**Extracted entries**
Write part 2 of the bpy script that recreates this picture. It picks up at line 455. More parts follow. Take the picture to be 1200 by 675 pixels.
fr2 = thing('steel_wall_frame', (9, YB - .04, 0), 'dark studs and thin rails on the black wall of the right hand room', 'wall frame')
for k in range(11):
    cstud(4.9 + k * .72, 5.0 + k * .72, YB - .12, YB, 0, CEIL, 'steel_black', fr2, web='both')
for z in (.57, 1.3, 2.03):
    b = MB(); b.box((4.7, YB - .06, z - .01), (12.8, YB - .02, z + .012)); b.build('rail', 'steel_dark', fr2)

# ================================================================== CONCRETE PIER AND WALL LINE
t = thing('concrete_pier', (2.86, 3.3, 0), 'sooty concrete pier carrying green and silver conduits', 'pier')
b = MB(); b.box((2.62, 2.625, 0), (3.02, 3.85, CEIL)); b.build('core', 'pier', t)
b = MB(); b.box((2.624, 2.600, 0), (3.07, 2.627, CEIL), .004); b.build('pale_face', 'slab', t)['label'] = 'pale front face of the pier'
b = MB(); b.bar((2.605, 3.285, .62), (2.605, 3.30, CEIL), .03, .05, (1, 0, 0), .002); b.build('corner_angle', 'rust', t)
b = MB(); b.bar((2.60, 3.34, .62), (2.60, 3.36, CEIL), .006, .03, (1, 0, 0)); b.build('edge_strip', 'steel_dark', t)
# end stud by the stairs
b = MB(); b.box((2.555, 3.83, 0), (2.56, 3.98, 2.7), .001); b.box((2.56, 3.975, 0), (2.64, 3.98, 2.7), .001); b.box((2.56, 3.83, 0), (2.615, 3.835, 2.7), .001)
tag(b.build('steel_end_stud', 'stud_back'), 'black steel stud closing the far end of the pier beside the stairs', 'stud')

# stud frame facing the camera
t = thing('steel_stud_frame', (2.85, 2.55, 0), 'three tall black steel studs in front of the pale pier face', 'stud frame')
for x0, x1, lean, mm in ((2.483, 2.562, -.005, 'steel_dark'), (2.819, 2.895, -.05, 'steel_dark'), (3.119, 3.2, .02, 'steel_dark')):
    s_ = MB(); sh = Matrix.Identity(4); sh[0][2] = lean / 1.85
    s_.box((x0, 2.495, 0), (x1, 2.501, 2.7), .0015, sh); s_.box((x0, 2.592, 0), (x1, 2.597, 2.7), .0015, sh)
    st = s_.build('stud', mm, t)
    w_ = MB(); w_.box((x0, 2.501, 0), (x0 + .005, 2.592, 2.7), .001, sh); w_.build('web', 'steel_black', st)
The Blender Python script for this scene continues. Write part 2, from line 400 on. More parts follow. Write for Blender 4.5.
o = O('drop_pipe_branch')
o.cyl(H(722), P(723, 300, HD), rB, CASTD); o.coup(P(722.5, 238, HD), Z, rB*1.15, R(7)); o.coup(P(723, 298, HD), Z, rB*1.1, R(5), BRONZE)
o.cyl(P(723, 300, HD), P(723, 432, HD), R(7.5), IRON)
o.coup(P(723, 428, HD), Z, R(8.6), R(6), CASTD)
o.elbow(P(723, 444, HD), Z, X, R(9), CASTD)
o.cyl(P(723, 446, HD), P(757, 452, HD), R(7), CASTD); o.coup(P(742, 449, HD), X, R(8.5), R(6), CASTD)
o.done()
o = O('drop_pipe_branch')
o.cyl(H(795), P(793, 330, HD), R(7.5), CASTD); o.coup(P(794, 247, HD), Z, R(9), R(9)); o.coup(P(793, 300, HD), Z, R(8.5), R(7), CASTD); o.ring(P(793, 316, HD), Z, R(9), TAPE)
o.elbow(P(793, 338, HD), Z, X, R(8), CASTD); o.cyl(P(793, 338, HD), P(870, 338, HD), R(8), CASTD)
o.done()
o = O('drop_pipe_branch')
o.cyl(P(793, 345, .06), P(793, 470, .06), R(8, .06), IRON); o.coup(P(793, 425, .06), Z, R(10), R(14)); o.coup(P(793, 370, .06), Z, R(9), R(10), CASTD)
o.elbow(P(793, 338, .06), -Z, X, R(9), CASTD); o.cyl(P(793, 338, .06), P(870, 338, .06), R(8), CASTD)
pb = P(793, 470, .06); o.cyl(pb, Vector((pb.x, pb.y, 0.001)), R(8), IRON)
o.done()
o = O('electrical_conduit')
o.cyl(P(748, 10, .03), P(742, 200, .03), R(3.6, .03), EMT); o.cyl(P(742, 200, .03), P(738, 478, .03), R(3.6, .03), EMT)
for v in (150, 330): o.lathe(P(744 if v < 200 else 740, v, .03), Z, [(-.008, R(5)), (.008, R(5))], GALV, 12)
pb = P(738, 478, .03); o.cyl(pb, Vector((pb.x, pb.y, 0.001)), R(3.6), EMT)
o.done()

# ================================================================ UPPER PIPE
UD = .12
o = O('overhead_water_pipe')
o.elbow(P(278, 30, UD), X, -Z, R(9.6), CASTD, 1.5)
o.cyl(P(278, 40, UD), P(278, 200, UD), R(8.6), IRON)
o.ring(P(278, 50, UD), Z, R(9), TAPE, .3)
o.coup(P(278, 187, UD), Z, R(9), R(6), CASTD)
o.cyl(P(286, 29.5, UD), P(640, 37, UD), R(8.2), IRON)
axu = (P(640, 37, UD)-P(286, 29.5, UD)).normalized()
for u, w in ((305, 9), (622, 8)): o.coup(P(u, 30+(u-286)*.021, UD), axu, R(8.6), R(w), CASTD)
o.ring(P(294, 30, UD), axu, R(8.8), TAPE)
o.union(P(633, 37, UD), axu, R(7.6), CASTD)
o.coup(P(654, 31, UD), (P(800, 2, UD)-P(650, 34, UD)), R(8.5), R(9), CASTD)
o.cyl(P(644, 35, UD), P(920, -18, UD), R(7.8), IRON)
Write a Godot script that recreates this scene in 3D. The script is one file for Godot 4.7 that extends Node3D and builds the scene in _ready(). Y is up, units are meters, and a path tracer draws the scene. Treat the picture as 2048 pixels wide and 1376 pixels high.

**Exercise task**
Output all of the material exactly as written.

**Exercise answer**
Write part 2 of the bpy script that recreates this picture. It picks up at line 455. More parts follow. Take the picture to be 1200 by 675 pixels.
fr2 = thing('steel_wall_frame', (9, YB - .04, 0), 'dark studs and thin rails on the black wall of the right hand room', 'wall frame')
for k in range(11):
    cstud(4.9 + k * .72, 5.0 + k * .72, YB - .12, YB, 0, CEIL, 'steel_black', fr2, web='both')
for z in (.57, 1.3, 2.03):
    b = MB(); b.box((4.7, YB - .06, z - .01), (12.8, YB - .02, z + .012)); b.build('rail', 'steel_dark', fr2)

# ================================================================== CONCRETE PIER AND WALL LINE
t = thing('concrete_pier', (2.86, 3.3, 0), 'sooty concrete pier carrying green and silver conduits', 'pier')
b = MB(); b.box((2.62, 2.625, 0), (3.02, 3.85, CEIL)); b.build('core', 'pier', t)
b = MB(); b.box((2.624, 2.600, 0), (3.07, 2.627, CEIL), .004); b.build('pale_face', 'slab', t)['label'] = 'pale front face of the pier'
b = MB(); b.bar((2.605, 3.285, .62), (2.605, 3.30, CEIL), .03, .05, (1, 0, 0), .002); b.build('corner_angle', 'rust', t)
b = MB(); b.bar((2.60, 3.34, .62), (2.60, 3.36, CEIL), .006, .03, (1, 0, 0)); b.build('edge_strip', 'steel_dark', t)
# end stud by the stairs
b = MB(); b.box((2.555, 3.83, 0), (2.56, 3.98, 2.7), .001); b.box((2.56, 3.975, 0), (2.64, 3.98, 2.7), .001); b.box((2.56, 3.83, 0), (2.615, 3.835, 2.7), .001)
tag(b.build('steel_end_stud', 'stud_back'), 'black steel stud closing the far end of the pier beside the stairs', 'stud')

# stud frame facing the camera
t = thing('steel_stud_frame', (2.85, 2.55, 0), 'three tall black steel studs in front of the pale pier face', 'stud frame')
for x0, x1, lean, mm in ((2.483, 2.562, -.005, 'steel_dark'), (2.819, 2.895, -.05, 'steel_dark'), (3.119, 3.2, .02, 'steel_dark')):
    s_ = MB(); sh = Matrix.Identity(4); sh[0][2] = lean / 1.85
    s_.box((x0, 2.495, 0), (x1, 2.501, 2.7), .0015, sh); s_.box((x0, 2.592, 0), (x1, 2.597, 2.7), .0015, sh)
    st = s_.build('stud', mm, t)
    w_ = MB(); w_.box((x0, 2.501, 0), (x0 + .005, 2.592, 2.7), .001, sh); w_.build('web', 'steel_black', st)
The Blender Python script for this scene continues. Write part 2, from line 400 on. More parts follow. Write for Blender 4.5.
o = O('drop_pipe_branch')
o.cyl(H(722), P(723, 300, HD), rB, CASTD); o.coup(P(722.5, 238, HD), Z, rB*1.15, R(7)); o.coup(P(723, 298, HD), Z, rB*1.1, R(5), BRONZE)
o.cyl(P(723, 300, HD), P(723, 432, HD), R(7.5), IRON)
o.coup(P(723, 428, HD), Z, R(8.6), R(6), CASTD)
o.elbow(P(723, 444, HD), Z, X, R(9), CASTD)
o.cyl(P(723, 446, HD), P(757, 452, HD), R(7), CASTD); o.coup(P(742, 449, HD), X, R(8.5), R(6), CASTD)
o.done()
o = O('drop_pipe_branch')
o.cyl(H(795), P(793, 330, HD), R(7.5), CASTD); o.coup(P(794, 247, HD), Z, R(9), R(9)); o.coup(P(793, 300, HD), Z, R(8.5), R(7), CASTD); o.ring(P(793, 316, HD), Z, R(9), TAPE)
o.elbow(P(793, 338, HD), Z, X, R(8), CASTD); o.cyl(P(793, 338, HD), P(870, 338, HD), R(8), CASTD)
o.done()
o = O('drop_pipe_branch')
o.cyl(P(793, 345, .06), P(793, 470, .06), R(8, .06), IRON); o.coup(P(793, 425, .06), Z, R(10), R(14)); o.coup(P(793, 370, .06), Z, R(9), R(10), CASTD)
o.elbow(P(793, 338, .06), -Z, X, R(9), CASTD); o.cyl(P(793, 338, .06), P(870, 338, .06), R(8), CASTD)
pb = P(793, 470, .06); o.cyl(pb, Vector((pb.x, pb.y, 0.001)), R(8), IRON)
o.done()
o = O('electrical_conduit')
o.cyl(P(748, 10, .03), P(742, 200, .03), R(3.6, .03), EMT); o.cyl(P(742, 200, .03), P(738, 478, .03), R(3.6, .03), EMT)
for v in (150, 330): o.lathe(P(744 if v < 200 else 740, v, .03), Z, [(-.008, R(5)), (.008, R(5))], GALV, 12)
pb = P(738, 478, .03); o.cyl(pb, Vector((pb.x, pb.y, 0.001)), R(3.6), EMT)
o.done()

# ================================================================ UPPER PIPE
UD = .12
o = O('overhead_water_pipe')
o.elbow(P(278, 30, UD), X, -Z, R(9.6), CASTD, 1.5)
o.cyl(P(278, 40, UD), P(278, 200, UD), R(8.6), IRON)
o.ring(P(278, 50, UD), Z, R(9), TAPE, .3)
o.coup(P(278, 187, UD), Z, R(9), R(6), CASTD)
o.cyl(P(286, 29.5, UD), P(640, 37, UD), R(8.2), IRON)
axu = (P(640, 37, UD)-P(286, 29.5, UD)).normalized()
for u, w in ((305, 9), (622, 8)): o.coup(P(u, 30+(u-286)*.021, UD), axu, R(8.6), R(w), CASTD)
o.ring(P(294, 30, UD), axu, R(8.8), TAPE)
o.union(P(633, 37, UD), axu, R(7.6), CASTD)
o.coup(P(654, 31, UD), (P(800, 2, UD)-P(650, 34, UD)), R(8.5), R(9), CASTD)
o.cyl(P(644, 35, UD), P(920, -18, UD), R(7.8), IRON)
Write a Godot script that recreates this scene in 3D. The script is one file for Godot 4.7 that extends Node3D and builds the scene in _ready(). Y is up, units are meters, and a path tracer draws the scene. Treat the picture as 2048 pixels wide and 1376 pixels high.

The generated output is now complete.